**Records for this exercise:**
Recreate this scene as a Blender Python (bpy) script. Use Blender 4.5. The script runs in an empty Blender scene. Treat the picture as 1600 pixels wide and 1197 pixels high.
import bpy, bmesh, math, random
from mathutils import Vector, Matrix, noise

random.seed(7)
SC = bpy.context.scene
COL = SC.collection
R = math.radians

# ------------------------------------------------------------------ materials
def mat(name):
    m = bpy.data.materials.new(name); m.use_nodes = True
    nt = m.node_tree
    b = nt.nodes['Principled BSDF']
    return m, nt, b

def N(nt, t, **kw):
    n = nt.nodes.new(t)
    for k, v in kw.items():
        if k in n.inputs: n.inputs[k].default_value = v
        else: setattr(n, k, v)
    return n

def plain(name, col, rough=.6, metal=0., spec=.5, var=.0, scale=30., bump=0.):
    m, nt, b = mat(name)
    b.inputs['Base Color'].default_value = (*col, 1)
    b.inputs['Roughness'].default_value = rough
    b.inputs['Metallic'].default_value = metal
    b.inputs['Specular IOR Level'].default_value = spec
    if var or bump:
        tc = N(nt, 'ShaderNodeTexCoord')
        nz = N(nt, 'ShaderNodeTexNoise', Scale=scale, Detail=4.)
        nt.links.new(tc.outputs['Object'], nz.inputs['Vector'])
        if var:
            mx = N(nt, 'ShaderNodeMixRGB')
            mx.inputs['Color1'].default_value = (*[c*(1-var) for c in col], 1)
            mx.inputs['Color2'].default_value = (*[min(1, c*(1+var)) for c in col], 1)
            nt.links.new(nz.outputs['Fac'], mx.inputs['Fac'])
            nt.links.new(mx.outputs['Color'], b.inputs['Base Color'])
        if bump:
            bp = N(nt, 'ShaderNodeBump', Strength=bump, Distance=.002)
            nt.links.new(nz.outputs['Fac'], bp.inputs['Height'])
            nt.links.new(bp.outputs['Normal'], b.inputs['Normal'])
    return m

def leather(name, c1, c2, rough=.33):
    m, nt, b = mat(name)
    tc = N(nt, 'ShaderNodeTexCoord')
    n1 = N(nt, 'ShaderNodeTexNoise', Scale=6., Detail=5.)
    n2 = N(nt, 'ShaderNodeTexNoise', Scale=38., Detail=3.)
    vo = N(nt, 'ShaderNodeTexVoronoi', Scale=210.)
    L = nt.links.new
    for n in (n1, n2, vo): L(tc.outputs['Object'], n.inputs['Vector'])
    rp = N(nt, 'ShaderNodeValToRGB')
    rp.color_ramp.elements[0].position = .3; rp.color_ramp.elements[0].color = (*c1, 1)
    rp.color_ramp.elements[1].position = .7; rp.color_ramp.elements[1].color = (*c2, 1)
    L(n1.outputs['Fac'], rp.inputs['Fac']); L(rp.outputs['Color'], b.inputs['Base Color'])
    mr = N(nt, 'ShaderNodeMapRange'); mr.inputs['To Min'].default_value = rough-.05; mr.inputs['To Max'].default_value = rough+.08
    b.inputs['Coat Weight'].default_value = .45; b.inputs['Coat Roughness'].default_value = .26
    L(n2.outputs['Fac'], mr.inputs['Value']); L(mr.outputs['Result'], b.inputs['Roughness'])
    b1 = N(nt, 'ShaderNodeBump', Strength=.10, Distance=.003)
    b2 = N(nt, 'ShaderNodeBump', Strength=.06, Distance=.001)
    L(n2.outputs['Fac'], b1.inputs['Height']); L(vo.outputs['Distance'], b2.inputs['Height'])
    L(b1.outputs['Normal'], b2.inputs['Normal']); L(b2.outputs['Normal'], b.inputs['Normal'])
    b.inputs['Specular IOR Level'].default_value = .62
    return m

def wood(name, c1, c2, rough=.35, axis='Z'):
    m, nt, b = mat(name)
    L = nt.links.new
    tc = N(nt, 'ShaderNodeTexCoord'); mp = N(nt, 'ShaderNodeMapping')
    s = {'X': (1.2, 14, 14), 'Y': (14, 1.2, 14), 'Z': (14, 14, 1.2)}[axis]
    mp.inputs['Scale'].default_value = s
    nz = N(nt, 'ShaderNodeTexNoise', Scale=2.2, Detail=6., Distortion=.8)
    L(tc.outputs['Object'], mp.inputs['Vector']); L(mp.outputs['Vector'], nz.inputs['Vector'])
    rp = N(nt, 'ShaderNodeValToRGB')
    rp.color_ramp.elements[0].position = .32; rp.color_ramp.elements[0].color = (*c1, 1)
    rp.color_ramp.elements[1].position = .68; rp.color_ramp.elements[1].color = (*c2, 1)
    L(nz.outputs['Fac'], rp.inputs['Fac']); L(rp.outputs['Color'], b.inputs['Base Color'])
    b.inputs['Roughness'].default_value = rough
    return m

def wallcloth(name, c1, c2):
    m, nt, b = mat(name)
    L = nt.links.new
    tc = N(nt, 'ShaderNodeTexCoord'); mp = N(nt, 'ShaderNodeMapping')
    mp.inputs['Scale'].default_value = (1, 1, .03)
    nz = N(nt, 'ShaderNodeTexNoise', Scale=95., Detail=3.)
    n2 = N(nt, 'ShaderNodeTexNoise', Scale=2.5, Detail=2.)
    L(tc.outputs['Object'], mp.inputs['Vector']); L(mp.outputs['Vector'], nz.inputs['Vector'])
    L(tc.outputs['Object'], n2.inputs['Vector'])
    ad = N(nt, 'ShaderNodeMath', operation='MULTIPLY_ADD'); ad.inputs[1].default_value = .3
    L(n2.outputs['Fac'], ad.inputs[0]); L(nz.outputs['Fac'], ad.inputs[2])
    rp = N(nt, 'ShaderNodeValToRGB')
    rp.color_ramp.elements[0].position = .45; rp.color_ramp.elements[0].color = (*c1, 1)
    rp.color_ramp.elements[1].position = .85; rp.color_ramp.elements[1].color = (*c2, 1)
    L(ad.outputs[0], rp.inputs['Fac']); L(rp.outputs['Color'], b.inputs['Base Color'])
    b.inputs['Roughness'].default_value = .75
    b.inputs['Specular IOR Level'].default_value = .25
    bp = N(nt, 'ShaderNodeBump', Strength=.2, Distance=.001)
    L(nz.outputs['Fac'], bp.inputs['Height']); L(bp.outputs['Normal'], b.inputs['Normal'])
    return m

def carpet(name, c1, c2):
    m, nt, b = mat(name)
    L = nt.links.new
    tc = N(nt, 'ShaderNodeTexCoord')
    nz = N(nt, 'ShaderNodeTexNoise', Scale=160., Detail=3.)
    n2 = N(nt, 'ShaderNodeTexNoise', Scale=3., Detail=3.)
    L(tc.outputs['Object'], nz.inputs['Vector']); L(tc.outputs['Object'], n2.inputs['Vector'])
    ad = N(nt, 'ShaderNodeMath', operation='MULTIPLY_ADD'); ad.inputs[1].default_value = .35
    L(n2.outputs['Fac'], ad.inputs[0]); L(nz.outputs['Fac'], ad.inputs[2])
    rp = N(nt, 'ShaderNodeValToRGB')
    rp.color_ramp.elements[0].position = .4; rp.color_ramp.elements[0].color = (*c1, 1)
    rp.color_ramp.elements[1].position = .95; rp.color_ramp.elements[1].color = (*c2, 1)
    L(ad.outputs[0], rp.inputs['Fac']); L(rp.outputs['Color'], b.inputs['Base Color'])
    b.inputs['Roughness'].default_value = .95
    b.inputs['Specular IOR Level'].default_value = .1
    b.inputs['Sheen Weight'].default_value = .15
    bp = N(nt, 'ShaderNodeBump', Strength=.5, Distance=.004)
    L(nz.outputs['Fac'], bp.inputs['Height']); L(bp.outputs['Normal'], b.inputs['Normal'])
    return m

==

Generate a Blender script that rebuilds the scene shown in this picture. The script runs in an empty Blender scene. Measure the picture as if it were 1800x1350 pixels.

**What to do:** From the records above, repeat exactly the lines from the one with "Recreate this scene" through the one with "return m, nt, b", both included.

**Exercise solution:**
Recreate this scene as a Blender Python (bpy) script. Use Blender 4.5. The script runs in an empty Blender scene. Treat the picture as 1600 pixels wide and 1197 pixels high.
import bpy, bmesh, math, random
from mathutils import Vector, Matrix, noise

random.seed(7)
SC = bpy.context.scene
COL = SC.collection
R = math.radians

# ------------------------------------------------------------------ materials
def mat(name):
    m = bpy.data.materials.new(name); m.use_nodes = True
    nt = m.node_tree
    b = nt.nodes['Principled BSDF']
    return m, nt, b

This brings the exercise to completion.